■ **Goal**
Return, unaltered, every line from the beginning of the material below up to and including the one with "S.camera = cam".
§ §
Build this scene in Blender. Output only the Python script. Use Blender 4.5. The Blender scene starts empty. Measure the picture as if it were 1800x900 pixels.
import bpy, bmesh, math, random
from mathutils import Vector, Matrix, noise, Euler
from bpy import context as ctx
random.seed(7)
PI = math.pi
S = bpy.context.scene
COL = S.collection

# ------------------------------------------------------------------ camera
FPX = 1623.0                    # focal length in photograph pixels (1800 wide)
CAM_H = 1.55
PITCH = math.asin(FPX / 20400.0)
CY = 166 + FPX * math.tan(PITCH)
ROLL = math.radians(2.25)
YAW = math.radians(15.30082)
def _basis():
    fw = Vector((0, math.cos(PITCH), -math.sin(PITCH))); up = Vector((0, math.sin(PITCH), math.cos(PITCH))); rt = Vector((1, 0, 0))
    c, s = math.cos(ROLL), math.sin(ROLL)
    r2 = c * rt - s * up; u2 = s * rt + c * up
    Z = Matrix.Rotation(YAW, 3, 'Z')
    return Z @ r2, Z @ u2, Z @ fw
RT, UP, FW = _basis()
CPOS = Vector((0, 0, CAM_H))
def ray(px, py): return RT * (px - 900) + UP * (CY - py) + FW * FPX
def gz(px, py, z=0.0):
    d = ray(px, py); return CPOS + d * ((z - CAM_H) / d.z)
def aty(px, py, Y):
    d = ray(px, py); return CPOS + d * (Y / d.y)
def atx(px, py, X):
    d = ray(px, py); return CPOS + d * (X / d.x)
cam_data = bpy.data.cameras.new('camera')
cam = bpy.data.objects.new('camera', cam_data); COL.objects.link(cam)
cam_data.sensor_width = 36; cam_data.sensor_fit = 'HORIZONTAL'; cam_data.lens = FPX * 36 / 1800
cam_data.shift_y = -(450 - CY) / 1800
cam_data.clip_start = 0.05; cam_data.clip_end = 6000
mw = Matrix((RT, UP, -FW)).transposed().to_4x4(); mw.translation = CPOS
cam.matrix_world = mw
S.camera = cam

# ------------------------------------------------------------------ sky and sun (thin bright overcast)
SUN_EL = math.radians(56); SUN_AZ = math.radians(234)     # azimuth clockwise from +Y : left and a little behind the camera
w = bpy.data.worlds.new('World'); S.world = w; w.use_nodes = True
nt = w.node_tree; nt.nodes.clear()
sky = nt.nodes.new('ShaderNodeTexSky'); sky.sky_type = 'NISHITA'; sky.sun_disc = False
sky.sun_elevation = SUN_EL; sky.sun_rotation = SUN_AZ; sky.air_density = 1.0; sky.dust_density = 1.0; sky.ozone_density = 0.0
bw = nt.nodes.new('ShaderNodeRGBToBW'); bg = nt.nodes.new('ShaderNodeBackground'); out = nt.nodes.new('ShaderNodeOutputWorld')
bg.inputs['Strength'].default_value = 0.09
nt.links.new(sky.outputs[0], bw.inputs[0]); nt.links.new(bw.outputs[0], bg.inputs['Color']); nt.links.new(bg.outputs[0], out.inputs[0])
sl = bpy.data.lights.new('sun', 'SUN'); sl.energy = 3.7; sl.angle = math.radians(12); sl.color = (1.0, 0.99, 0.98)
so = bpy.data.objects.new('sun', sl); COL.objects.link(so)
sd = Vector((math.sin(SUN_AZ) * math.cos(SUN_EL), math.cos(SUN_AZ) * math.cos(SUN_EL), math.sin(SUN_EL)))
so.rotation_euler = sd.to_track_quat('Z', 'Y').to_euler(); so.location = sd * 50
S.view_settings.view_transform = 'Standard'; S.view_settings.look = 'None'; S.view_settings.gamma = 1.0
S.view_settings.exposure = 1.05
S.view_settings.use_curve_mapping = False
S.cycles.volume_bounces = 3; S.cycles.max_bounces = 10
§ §
■ **Right answer**
Build this scene in Blender. Output only the Python script. Use Blender 4.5. The Blender scene starts empty. Measure the picture as if it were 1800x900 pixels.
import bpy, bmesh, math, random
from mathutils import Vector, Matrix, noise, Euler
from bpy import context as ctx
random.seed(7)
PI = math.pi
S = bpy.context.scene
COL = S.collection

# ------------------------------------------------------------------ camera
FPX = 1623.0                    # focal length in photograph pixels (1800 wide)
CAM_H = 1.55
PITCH = math.asin(FPX / 20400.0)
CY = 166 + FPX * math.tan(PITCH)
ROLL = math.radians(2.25)
YAW = math.radians(15.30082)
def _basis():
    fw = Vector((0, math.cos(PITCH), -math.sin(PITCH))); up = Vector((0, math.sin(PITCH), math.cos(PITCH))); rt = Vector((1, 0, 0))
    c, s = math.cos(ROLL), math.sin(ROLL)
    r2 = c * rt - s * up; u2 = s * rt + c * up
    Z = Matrix.Rotation(YAW, 3, 'Z')
    return Z @ r2, Z @ u2, Z @ fw
RT, UP, FW = _basis()
CPOS = Vector((0, 0, CAM_H))
def ray(px, py): return RT * (px - 900) + UP * (CY - py) + FW * FPX
def gz(px, py, z=0.0):
    d = ray(px, py); return CPOS + d * ((z - CAM_H) / d.z)
def aty(px, py, Y):
    d = ray(px, py); return CPOS + d * (Y / d.y)
def atx(px, py, X):
    d = ray(px, py); return CPOS + d * (X / d.x)
cam_data = bpy.data.cameras.new('camera')
cam = bpy.data.objects.new('camera', cam_data); COL.objects.link(cam)
cam_data.sensor_width = 36; cam_data.sensor_fit = 'HORIZONTAL'; cam_data.lens = FPX * 36 / 1800
cam_data.shift_y = -(450 - CY) / 1800
cam_data.clip_start = 0.05; cam_data.clip_end = 6000
mw = Matrix((RT, UP, -FW)).transposed().to_4x4(); mw.translation = CPOS
cam.matrix_world = mw
S.camera = cam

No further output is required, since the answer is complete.